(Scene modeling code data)
▬▬▬▬▬▬

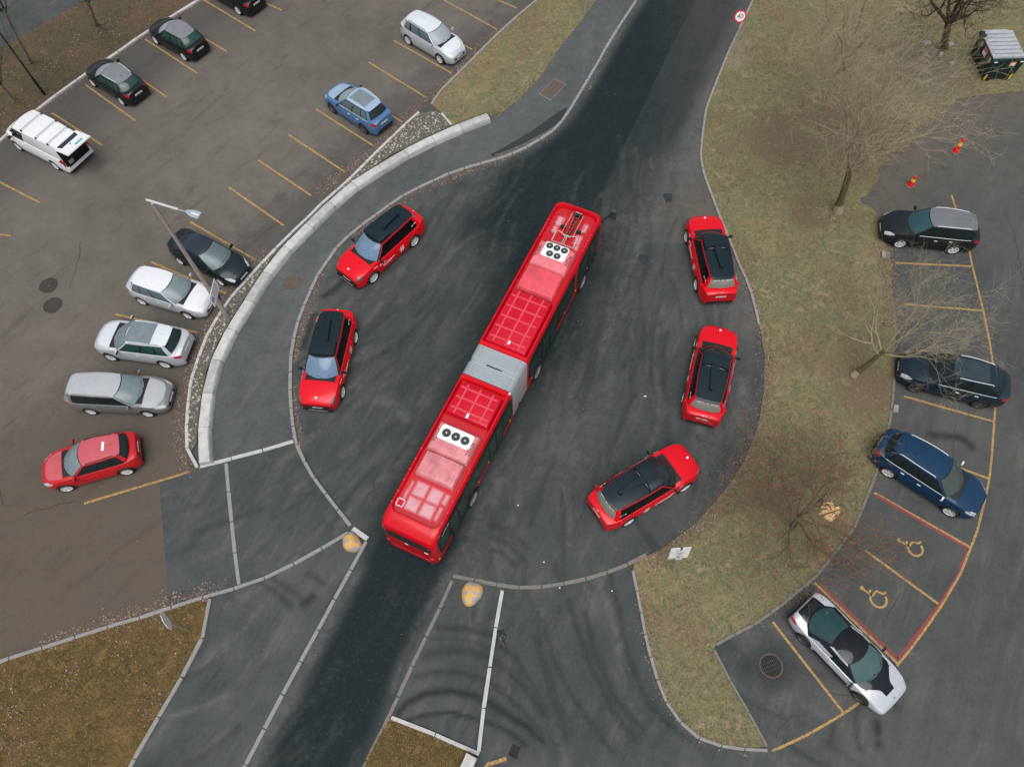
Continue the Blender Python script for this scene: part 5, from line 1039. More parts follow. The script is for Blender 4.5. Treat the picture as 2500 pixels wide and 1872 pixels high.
    grime = math_(nt, 'MULTIPLY', rng_(nt, sx.outputs[2], 2.6, .5), rng_(nt, noise(nt, stretch(nt, P, (0, 0, 0), (6, 6, .6)), 1.5, 5, .6), .35, .65, .3, 1.))
    nt.links.new(mixc(nt, grime, (.36, .40, .425), (.28, .22, .165)), b.inputs['Base Color']); b.inputs['Roughness'].default_value = .6
    bel = mkmesh('bellows', vs, fs, bm_, root)
    m = MB()
    for i in range(1, nr, 2):
        for y in (.88, -.88):
            if abs(i - nr / 2) > 2: m.box((F0 + (R1 - F0) * i / nr, y, 2.985), (.016, .022, .012))
    tag(m.build('stitching', M_black, bel), kind='stuff'); MB().box((-1.84, 0, 2.99), (.05, .75, .02)).build('centre_slit', M_black, bel)
    for x in (-1.1, -1.72, -1.95, -2.5): MB().box((x, 0, 3.02), (.10, .11, .02)).build('bellows_tab', bm_, bel)
    # side glazing: each pane a part
    def side_panel(name, x0, x1, z0, z1, sd, m, off=.006, r=.05):
        pts = []; r = min(r, (x1 - x0) / 2.1, (z1 - z0) / 2.1)
        for cx, cz, a0 in ((x1 - r, z1 - r, 0), (x0 + r, z1 - r, 90), (x0 + r, z0 + r, 180), (x1 - r, z0 + r, 270)):
            pts += [(cx + r * math.cos(R(a0 + 30 * k)), cz + r * math.sin(R(a0 + 30 * k))) for k in range(4)]
        yo = lambda z: 1.255 + off - float(np.interp(z, (.3, .42, .95, 1.9, 2.6, 2.86, 3.0), (.05, .01, 0, 0, .01, .03, .08))); n = len(pts)
        vs = [(x, sd * yo(z), z) for x, z in pts] + [(x, sd * (yo(z) - .03), z) for x, z in pts]
        k = 6; vs = []; fs = []
        zs = sorted(set([z for _, z in pts] + list(np.linspace(z0, z1, 7))))
        def ext(z):
            e = max(0, z0 + r - z, z - z1 + r); q = r - math.sqrt(max(0, r * r - e * e)); return x0 + q, x1 - q
        for z in zs:
            a, b = ext(z); vs += [(a, sd * (yo(z) - .03), z), (a, sd * yo(z), z), (b, sd * yo(z), z), (b, sd * (yo(z) - .03), z)]
        for i in range(len(zs) - 1): fs += [(i * 4 + j, i * 4 + j + 1, i * 4 + j + 5, i * 4 + j + 4) for j in range(3)]
        return mkmesh(name, vs, fs if sd < 0 else [tuple(reversed(f)) for f in fs], m, root)
    for sd in (1, -1):
        for x0, x1, z0 in ((4.75, 7.62, .95), (-.95, 4.45, .98), (-9.72, -2.72, .98)):
            side_panel('glazing_band', x0, x1, z0, 2.86, sd, win_m, .006, .35)
        for x0, x1 in ((4.95, 6.1), (2.6, 4.25), (-.75, .35), (-3.55, -2.85), (-6.9, -5.2), (-9.6, -8.9)):
            w = side_panel('window', x0, x1, 1.15, 2.35, sd, cab_m, .010, .06)
        if sd < 0:
            for x0, x1 in ((6.25, 7.55), (.55, 2.35), (-5.10, -3.70), (-8.75, -7.35)):
                d = side_panel('door', x0, x1, .36, 2.80, sd, win_m, .014, .04)
                for q in (x0 + .1, (x0 + x1) / 2 + .05):
                    o = side_panel('door_pane', q, q + (x1 - x0) / 2 - .15, .55, 2.5, sd, cab_m, .020, .05); o.parent = d
                o = side_panel('door_edge', (x0 + x1) / 2 - .012, (x0 + x1) / 2 + .012, .4, 2.7, sd, M_black, .022, .005); o.parent = d
        for k, x in enumerate((6.2, 4.7, 3.3, 1.0, -.6, -3.0, -5.2, -6.2, -7.7, -9.9)): MB().box((x, sd * 1.262, .92), (.09, .02, .045)).build('side_marker', M_amber, root)
        for x in (5.63, 0.0, -6.87):
            m = MB(); n = 16; a = [math.pi * k / n for k in range(n + 1)]
            pts = [(x + .60 * math.cos(t), .42 + .62 * math.sin(t)) for t in a] + [(x - .60, .32), (x + .60, .32)]
            k = len(pts); m.add([(px, sd * 1.270, pz) for px, pz in pts] + [(px, sd * 1.2, pz) for px, pz in pts], [tuple(range(k)) if sd < 0 else tuple(reversed(range(k)))] + [(i, k + i, k + (i + 1) % k, (i + 1) % k) for i in range(k)])
            m.build('wheel_arch', M_under, root); 
            w = wheel(root, x, sd * 1.19, .48, sd > 0, (8, False), 'bus', .26)
    MB().box((-.9, 0, .40), (17.6, 2.26, .50)).build('chassis', M_under, root)  # unseen block, lowered to deepen the shade under the bus
    m = MB(); x = -9.35
    while x < -7.95: w = random.uniform(.03, .1); m.box((x + w / 2, -1.246, 2.56), (w, .012, random.uniform(.05, .10))); x += w + .02
    tag(m.build('side_lettering', M_sticker, root), kind='stuff')
    # front and rear ends
    ws = MB(); n = 10; vs = []
    for z, ib in ((1.05, .0), (1.9, .06), (2.55, .16)):
        for k in range(n + 1):
            y = -1.12 + 2.24 * k / n; e = max(0, abs(y) - .83); vs.append((F1 - ib + .012 - (.42 - math.sqrt(max(0, .42 ** 2 - e ** 2))), y, z))
    mkmesh('windscreen', vs, [(i * (n + 1) + j, i * (n + 1) + j + 1, (i + 1) * (n + 1) + j + 1, (i + 1) * (n + 1) + j) for i in range(2) for j in range(n)], win_m, root, 40)
    for sd in (1, -1):
        MB().box((F1 - .06, sd * .95, .72), (.16, .4, .16), taper=.8).build('headlight', M_lampglass, root)
        MB().box((R0 + .06, sd * 1.02, .9), (.14, .16, .5)).build('tail_light', M_tail, root)
        MB().lathe([(.03, 0), (.03, .02), (1e-5, .02)], 10, 'Z', (R0 + .35, sd * 1.05, 2.93)).build('roof_marker', M_tail, root)
    vs = []; n = 10
    for z, ia in ((2.02, .03), (2.3, .055), (2.58, .10)):
        for k in range(n + 1):
            y = -1.10 + 2.20 * k / n; e = max(0, abs(y) - .95); vs.append((R0 + ia - .012 + (.30 - math.sqrt(max(0, .30 ** 2 - e ** 2))), y, z))
    mkmesh('rear_window', vs, [(i * (n + 1) + j, (i + 1) * (n + 1) + j, (i + 1) * (n + 1) + j + 1, i * (n + 1) + j + 1) for i in range(2) for j in range(n)], glass('bus_rear_glass', (.03, .035, .032), .15), root, 40)
    MB().box((R0 + .01, .05, 1.9), (.02, .16, .06)).build('emblem', M_chrome, root); MB().box((R0 + .01, -.85, 1.86), (.02, .16, .03)).build('rear_label', M_sticker, root)
    MB().box((R0 + .03, 0, .55), (.08, 2.1, .3), taper=.92).build('rear_bumper', body_m, root)
    arm = MB().tube([(7.72, -1.24, 2.80), (8.1, -1.40, 2.82), (8.55, -1.50, 2.72)], .045, 6).build('mirror_arm', M_black, root, 50)
    MB().box((8.60, -1.55, 2.58), (.26, .34, .50), taper=.7).build('mirror', mat('mirror_grey', (.05, .055, .06), .4, coat=.6), arm, 40)
    MB().lathe([(.05, 0), (.05, .05), (1e-5, .07)], 12, 'Z', (-2.72, -1.16, 3.04)).build('white_lamp', M_sticker, root)
bus()

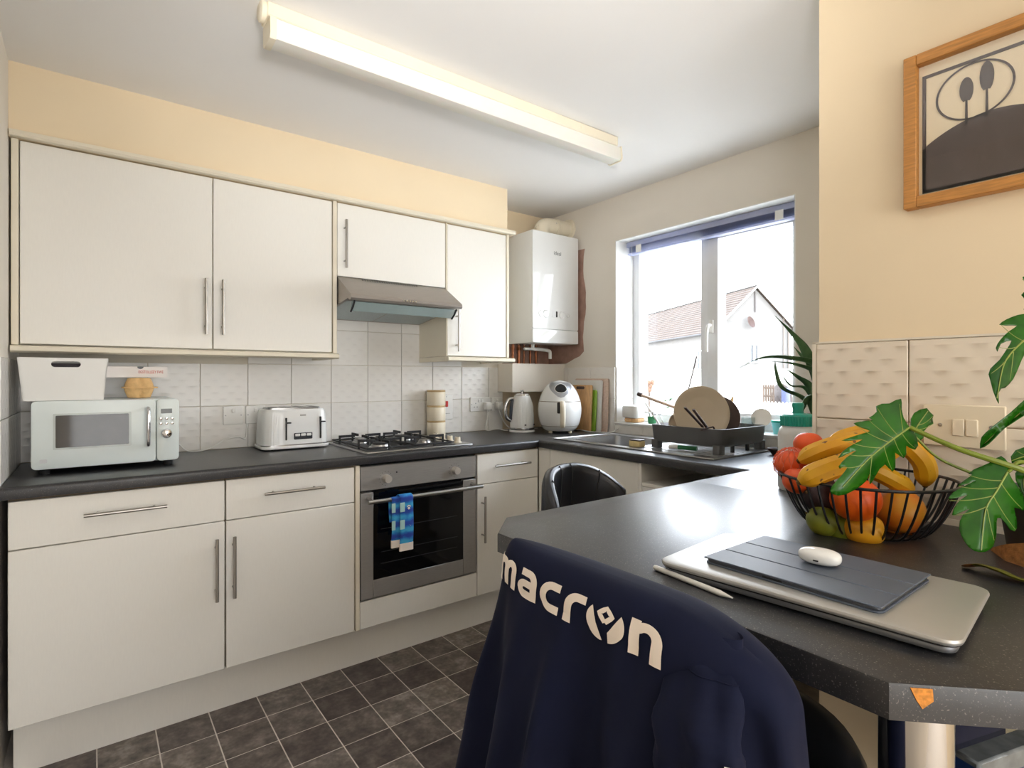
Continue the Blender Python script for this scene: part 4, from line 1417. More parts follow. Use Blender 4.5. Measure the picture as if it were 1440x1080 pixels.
# ------------------------------------------------------------------ chopping boards leaning on the window wall
def board(name, x, ya, yb, h, th, m_, lab, tilt, r=0.012, cat='board'):
    t = thing(name, lab, 'chopping board', (x, (ya + yb) / 2, WT + 0.001), 0, 'chopping boards leaning beside the air fryer', rot=(0, math.radians(tilt), 0))
    w = (yb - ya) / 2
    build(MB().vbox(-th, 0, -w, w, 0, h, r, 4, 0.002, ax=0), 'board', m_, t, local=True)
    return t


t = board('chopping_board', 2.428, 2.385, 2.60, 0.285, 0.016, wood_m, 'bamboo chopping board in front with a dark hand slot', 3)
build(MB().vbox(-0.0165, 0.0005, -0.05, 0.022, 0.258, 0.276, 0.008, 4, ax=0), 'hand_slot', knife_m, t, local=True)
board('chopping_board', 2.444, 2.362, 2.59, 0.255, 0.008, board_g, 'green plastic chopping board behind the bamboo board', 3)
board('chopping_board', 2.462, 2.335, 2.60, 0.315, 0.011, board_w, 'white plastic chopping board behind the green board', 3)
board('chopping_board', 2.478, 2.295, 2.585, 0.325, 0.010, board_p, 'speckled beige chopping board nearest the window wall', 2.6)

# ------------------------------------------------------------------ sink, rack and washing up
sk_ = thing('sink', 'stainless steel sink with drainer set into the worktop under the window', 'sink', (2.2, 1.75, WT))
S0, S1, T0, T1 = 1.975, 2.43, 1.262, 2.222
zt = WT + 0.004
mb = MB()
mb.box(S0, SB[0], T0, T1, WT + 0.0005, zt).box(SB[1], S1, T0, T1, WT + 0.0005, zt).box(SB[0], SB[1], SB[3], T1, WT + 0.0005, zt).box(SB[0], SB[1], T0, SB[2], WT + 0.0005, zt)
mb.tube([(S0, T0, zt), (S1, T0, zt), (S1, T1, zt), (S0, T1, zt)], 0.0035, 6, closed=True)
build(mb, 'sink_top', steel_m, sk_, smooth=0)
mb = MB()
for k in range(8):
    x = 2.06 + k * 0.04
    mb.rbox(x, x + 0.012, 1.30, 1.68, zt - 0.001, zt + 0.002, 0.001, 1)
o = build(mb, 'drainer_ribs', steel_m, sk_)
o['kind'] = 'stuff'


def bowlfn(s, t):
    a = 2 * pi * s
    ca, sa = math.cos(a), math.sin(a)
    e = 0.3
    x = math.copysign(abs(ca) ** e, ca) * (SB[1] - SB[0]) / 2 * (1 - 0.06 * t)
    y = math.copysign(abs(sa) ** e, sa) * (SB[3] - SB[2]) / 2 * (1 - 0.06 * t)
    k = 1 if t < 0.85 else 1 - (t - 0.85) / 0.15
    return Vector(((SB[0] + SB[1]) / 2 + x * k, (SB[2] + SB[3]) / 2 + y * k, zt - 0.16 * min(t / 0.8, 1)))


build(MB().grid(bowlfn, 64, 14, cu=True), 'sink_bowl', steel_m, sk_, smooth=50, recalc=False)

rk = thing('dish_rack', 'dark grey dish rack on feet standing on the steel drainer', 'dish rack', (2.268, 1.48, zt + 0.002))
RX, RY, RZ0, RZ1 = 0.195, 0.19, 0.032, 0.108


def rackshell(s, t):
    a = 2 * pi * s
    ca, sa = math.cos(a), math.sin(a)
    e = 0.22
    fx, fy = math.copysign(abs(ca) ** e, ca), math.copysign(abs(sa) ** e, sa)
    pr = [(0.94, RZ0), (0.97, RZ0 + 0.012), (1.0, RZ1), (0.985, RZ1 + 0.001), (0.975, RZ1 - 0.002), (0.945, RZ0 + 0.014), (0.92, RZ0 + 0.005)]
    k, z = pr[int(round(t * 6))]
    return Vector((RX * fx * k, RY * fy * k, z))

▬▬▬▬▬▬

Give again the lines from the one with "Continue the Blender Python script for this scene: part 4, from" to the one with "window wall', 2.6)", both lines included, exactly and with no other line.

* Response for this exercise *
Continue the Blender Python script for this scene: part 4, from line 1417. More parts follow. Use Blender 4.5. Measure the picture as if it were 1440x1080 pixels.
# ------------------------------------------------------------------ chopping boards leaning on the window wall
def board(name, x, ya, yb, h, th, m_, lab, tilt, r=0.012, cat='board'):
    t = thing(name, lab, 'chopping board', (x, (ya + yb) / 2, WT + 0.001), 0, 'chopping boards leaning beside the air fryer', rot=(0, math.radians(tilt), 0))
    w = (yb - ya) / 2
    build(MB().vbox(-th, 0, -w, w, 0, h, r, 4, 0.002, ax=0), 'board', m_, t, local=True)
    return t


t = board('chopping_board', 2.428, 2.385, 2.60, 0.285, 0.016, wood_m, 'bamboo chopping board in front with a dark hand slot', 3)
build(MB().vbox(-0.0165, 0.0005, -0.05, 0.022, 0.258, 0.276, 0.008, 4, ax=0), 'hand_slot', knife_m, t, local=True)
board('chopping_board', 2.444, 2.362, 2.59, 0.255, 0.008, board_g, 'green plastic chopping board behind the bamboo board', 3)
board('chopping_board', 2.462, 2.335, 2.60, 0.315, 0.011, board_w, 'white plastic chopping board behind the green board', 3)
board('chopping_board', 2.478, 2.295, 2.585, 0.325, 0.010, board_p, 'speckled beige chopping board nearest the window wall', 2.6)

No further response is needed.